On Kindness by Adam Phillips
Author:Adam Phillips
Language: eng
Format: epub
ISBN: 9781429957571
Publisher: Farrar, Straus and Giroux
The complicated Freudian jargon has a simple picture in it, but one with perhaps startling implications. What we call hatred is our rejection of everything in the external world that doesn’t work for us, that endangers our well-being. The good things we take for granted—the loving comforts, the satisfactions, the protection—but the bad things have to be warded off in the service of self-preservation. Hatred is our primal form of self-protection, a closing off from everything that threatens us. Our sexuality, which Freud equates with our love, opens us up to the satisfactions we can’t find in ourselves.
There are always, according to Freud, “frequent conflicts between self-interest and love interests.” We reach out to others for love and in the process we come up against things that disturb us. At its most extreme, the paradox Freud proposes is that we would rather starve than risk our lives; that the dangers of loving are in excess of its satisfactions. In this, as in many other things, Freud is a stalwart Darwinian: first there is the struggle for survival (both physical and emotional survival), and then, if there is sufficient safety—if psychic survival is guaranteed—there is the possibility of satisfaction from and with others. Hatred is one of our methods of survival. What Freud calls the “admixture of hate [in love] can be traced back to a source in the self-preservation drives.” In love we are more preoccupied with our survival than with anything else. In this picture hatred is not, then, a sign of malevolence (innate or not), but a sign of danger. What might look like a secular version of original sin in Freud is more akin to original self-preservation. Freud was to discover that the ways we protect ourselves tend also to be the ways we imprison ourselves. Our sexuality endangers us because it turns us toward others, and that very exposure of appetite makes us vulnerable. (When it comes to appetite, all exposure is experienced as overexposure.) All animals suffer from where their appetites lead them.

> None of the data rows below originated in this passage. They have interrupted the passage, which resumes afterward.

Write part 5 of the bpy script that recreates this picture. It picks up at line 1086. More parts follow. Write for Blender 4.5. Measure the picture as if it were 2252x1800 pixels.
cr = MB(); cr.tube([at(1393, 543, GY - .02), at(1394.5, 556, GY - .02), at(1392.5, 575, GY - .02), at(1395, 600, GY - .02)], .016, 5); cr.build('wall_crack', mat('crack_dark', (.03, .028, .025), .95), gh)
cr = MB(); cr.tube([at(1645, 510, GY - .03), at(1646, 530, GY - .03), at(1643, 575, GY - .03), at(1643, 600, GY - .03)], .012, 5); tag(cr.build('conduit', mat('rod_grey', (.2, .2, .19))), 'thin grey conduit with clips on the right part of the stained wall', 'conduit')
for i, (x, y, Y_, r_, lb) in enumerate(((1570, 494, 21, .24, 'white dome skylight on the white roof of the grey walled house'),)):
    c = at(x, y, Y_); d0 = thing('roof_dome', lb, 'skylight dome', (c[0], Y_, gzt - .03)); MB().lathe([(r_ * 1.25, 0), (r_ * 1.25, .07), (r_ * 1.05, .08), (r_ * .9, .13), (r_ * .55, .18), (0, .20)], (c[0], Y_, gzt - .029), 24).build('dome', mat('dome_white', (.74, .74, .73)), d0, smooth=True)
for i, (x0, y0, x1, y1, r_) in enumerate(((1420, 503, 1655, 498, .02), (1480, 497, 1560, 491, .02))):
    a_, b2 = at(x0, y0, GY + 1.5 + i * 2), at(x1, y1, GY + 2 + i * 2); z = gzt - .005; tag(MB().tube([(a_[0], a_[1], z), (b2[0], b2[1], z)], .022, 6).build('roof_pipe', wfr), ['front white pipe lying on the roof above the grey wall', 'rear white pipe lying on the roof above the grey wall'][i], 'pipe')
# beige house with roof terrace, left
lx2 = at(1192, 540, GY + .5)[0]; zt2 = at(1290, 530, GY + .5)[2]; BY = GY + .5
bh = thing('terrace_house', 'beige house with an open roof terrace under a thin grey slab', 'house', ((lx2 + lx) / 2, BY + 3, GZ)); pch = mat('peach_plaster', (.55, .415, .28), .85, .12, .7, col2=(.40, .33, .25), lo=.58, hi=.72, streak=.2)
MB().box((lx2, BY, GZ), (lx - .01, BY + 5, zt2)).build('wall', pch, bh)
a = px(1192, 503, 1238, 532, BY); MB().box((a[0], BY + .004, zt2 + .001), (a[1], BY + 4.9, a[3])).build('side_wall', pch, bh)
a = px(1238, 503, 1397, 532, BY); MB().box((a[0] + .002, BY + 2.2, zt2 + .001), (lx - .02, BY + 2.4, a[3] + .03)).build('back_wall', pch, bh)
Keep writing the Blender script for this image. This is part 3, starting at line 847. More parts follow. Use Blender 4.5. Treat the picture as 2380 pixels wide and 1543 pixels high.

Ten years later, in a paper entitled “Negation,” Freud was to say all this more simply. Our lives can be understood through two straightforward questions: What do we want to take in? And what do we want to expel? What do we want to include in our lives, and who do we want to keep at a safe distance? Ideally what we take in will be what we think of as good, valuable, and necessary; what we reject will be bad, redundant, and irrelevant. Love is what we call the taking in; hatred is the expulsion. So, ironically, our so-called hatred keeps us good and keeps us going. The decision, Freud writes, for the infant as for the adult, is
expressed in the language of the most archaic oral impulses: “I want to eat this, or spit this out.” . . . That is: “I want it inside me or outside me” . . . the primal pleasure-ego wants to introject into itself everything good and expel from itself everything bad.